Wills, following a will after someone has died

When a person who has left a Will dies, there are some formal procedures that must be followed before the estate can be distributed.

What do these legal words mean? 

Estate - everything that belongs to a person, their possessions, money, shares and interests (for example the rights to claim something in the future) and also their debts and mortgages. 

Will - a legal document which outlines how a person wishes to have their estate dealt with when they die. 

Testator - the person who makes a Will. Sometimes a female testator is referred to as a testatrix. 

Executor - a person named in a will who is given responsibility for dealing with the testator’s wishes. 

Grant of Probate - the authority given by a Court to an executor to follow the directions of a Will. 

Intestate - a person who has died without having made a Will. 

Administrator - a person who a Court gives responsibility for dealing with the estate of an intestate. 

Next of kin - a person’s closest living blood relative or relatives. 

Beneficiary - someone who receives a gift from a Will. 

Someone I know has died – what needs to happen with their Will? 

When a person who has left a Will dies, there are a number of formal procedures that must be followed before the estate can be distributed to the beneficiaries. In most cases, the executor will need to apply for a Grant of Probate from the Probate Division of the Supreme Court

Depending on size of the estate, a Grant of Probate may not be necessary. For example, some banks will allow an executor to close an account which has less than $50,000 if the executor can provide the Will, death certificate and proof of their identity as the executor. 

To obtain a Grant of Probate, the executor will need to file a number of documents with the Court. The fee to do this will depend on the value of the estate. It can take some time to gather all the necessary information to complete the paperwork. The Court cannot issue a Grant of Probate until 14 days after the Notice of Intention to apply for a Grant of Probate has been published on the Courts website. If the documents are in order, the Grant of Probate can take between 3 – 18 weeks to be issued. 

The Grant of Probate will include a maximum of four executors, even if the Will names more than four people. The executors have very serious obligations in terms of collecting the assets and paying any bills or outstanding tax that the testator owed at the time of their death. When they have done all this, they then must follow the directions of the Will by giving the gifts to the named beneficiaries to fulfil the wishes of the testator. 
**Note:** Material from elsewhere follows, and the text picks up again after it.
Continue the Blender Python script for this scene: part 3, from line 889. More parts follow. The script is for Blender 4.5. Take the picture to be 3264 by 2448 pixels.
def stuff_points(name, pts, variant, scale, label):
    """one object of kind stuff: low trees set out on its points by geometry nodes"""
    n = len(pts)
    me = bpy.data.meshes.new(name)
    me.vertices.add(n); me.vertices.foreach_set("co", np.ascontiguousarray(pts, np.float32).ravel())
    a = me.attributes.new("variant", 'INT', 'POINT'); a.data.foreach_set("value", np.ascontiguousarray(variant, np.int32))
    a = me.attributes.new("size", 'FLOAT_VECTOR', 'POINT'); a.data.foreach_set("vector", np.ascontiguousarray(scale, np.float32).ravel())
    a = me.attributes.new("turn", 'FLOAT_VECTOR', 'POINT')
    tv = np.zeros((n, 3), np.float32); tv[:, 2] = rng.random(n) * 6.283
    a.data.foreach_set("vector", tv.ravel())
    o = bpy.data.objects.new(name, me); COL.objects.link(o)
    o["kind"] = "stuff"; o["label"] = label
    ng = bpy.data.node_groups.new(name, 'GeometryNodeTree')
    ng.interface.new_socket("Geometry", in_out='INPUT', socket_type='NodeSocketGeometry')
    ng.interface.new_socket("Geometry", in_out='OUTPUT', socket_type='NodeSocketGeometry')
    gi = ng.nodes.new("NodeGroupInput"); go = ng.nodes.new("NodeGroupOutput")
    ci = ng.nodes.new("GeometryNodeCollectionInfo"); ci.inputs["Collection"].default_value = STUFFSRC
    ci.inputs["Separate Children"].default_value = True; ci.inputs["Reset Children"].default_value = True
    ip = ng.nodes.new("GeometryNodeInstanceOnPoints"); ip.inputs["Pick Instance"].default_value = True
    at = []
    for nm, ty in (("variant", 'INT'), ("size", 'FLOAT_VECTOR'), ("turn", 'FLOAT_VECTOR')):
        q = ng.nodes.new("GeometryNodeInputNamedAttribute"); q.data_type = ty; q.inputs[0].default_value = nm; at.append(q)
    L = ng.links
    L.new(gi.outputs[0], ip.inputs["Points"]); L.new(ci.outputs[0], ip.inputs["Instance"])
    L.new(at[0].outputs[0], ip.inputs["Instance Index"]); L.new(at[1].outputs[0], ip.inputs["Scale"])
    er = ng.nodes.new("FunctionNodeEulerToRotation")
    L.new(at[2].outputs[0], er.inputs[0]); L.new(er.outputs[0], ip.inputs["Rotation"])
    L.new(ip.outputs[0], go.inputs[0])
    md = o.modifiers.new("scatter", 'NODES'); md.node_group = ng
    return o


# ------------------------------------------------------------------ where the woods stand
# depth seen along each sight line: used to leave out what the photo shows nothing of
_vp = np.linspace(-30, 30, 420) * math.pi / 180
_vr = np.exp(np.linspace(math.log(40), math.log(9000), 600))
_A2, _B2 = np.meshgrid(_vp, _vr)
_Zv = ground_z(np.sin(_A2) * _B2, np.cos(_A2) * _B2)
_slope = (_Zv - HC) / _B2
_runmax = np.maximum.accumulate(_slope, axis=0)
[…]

If the Will names executors who cannot or choose not to apply for the Grant of Probate, someone else may apply to take on this role. If the Court accepts the application, this person will be known as an administrator and they will have the same responsibility as an executor. 

I am the Executor or Administrator of a Will – what do I need to do? 

An executor or administrator must collect the assets of the deceased and distribute them to the beneficiaries. How this is done depends on the Will and the nature of the estate. A beneficiary does not own the gifted property until the executor distributes the gifted property from the estate. An executor has 12 months from the date of death to distribute an estate, although the Court can allow the executor a longer period of time. 

If an executor acts improperly or is not administering the estate carefully and in accordance with the law, the beneficiaries may complain to the Supreme Court. This is the only right a beneficiary has before the distribution of the estate. An executor who obtains an estate by fraud or who retains an estate must account for the assets. 

When someone dies without a Will – what needs to happen? 

If a person dies and they do not have a valid Will, then it is said that they died ‘intestate’. 

The next of kin will need to apply to the Court for Letters of Administration. A Court will make an order for a Grant of Letters of Administration to the person or people who are the next of kin, under a complex set of rules. 

The Letters of Administration has the same effect as a Grant of Probate. Any next of kin who wish to apply for Letters of Administration must go through similar steps as those required for obtaining a Grant of Probate. However, the process of applying for Letters of Administration is more expensive than applying for a Grant of Probate. 

An administrator of an estate has the same obligations as an executor. That is, they must collect the assets of the estate and pay any outstanding debts etc. However, as there is no Will to follow, the administrator must distribute the estate following directions set out in the Intestacy Act 2010 which will give priority to a spouse, then children and finally other blood relatives of the deceased person. If there are no living relatives entitled to the estate, the estate will go to the State Government, however the Government may provide some money from the estate to someone who was dependent on the intestate while they were alive. 

What if the person who died was Aboriginal? 

The Intestacy Act 2010 recognises the laws, customs, traditions and practices of Aboriginal people. If an Aboriginal person dies without a Will, a person who is not the spouse or blood relative of the Aboriginal person who died, but would otherwise expect to receive something under the laws, customs, traditions and practices of the Aboriginal community or group to which the Aboriginal person belongs, may apply to the Court for an order for distribution. 

An application to the Court for distribution of an estate in this way must be made within 12 months after administration commences, or a longer period allowed by the Court, but no application may be made after the intestate estate has been fully distributed. 

An order may require someone who has received property from the estate before the date of the application to return the property so that it can be distributed according to the order. However, this will not apply to any part of the estate that has been, or is to be used, for the maintenance, education or advancement in life of a person who was totally or partially dependant on the intestate immediately before their death.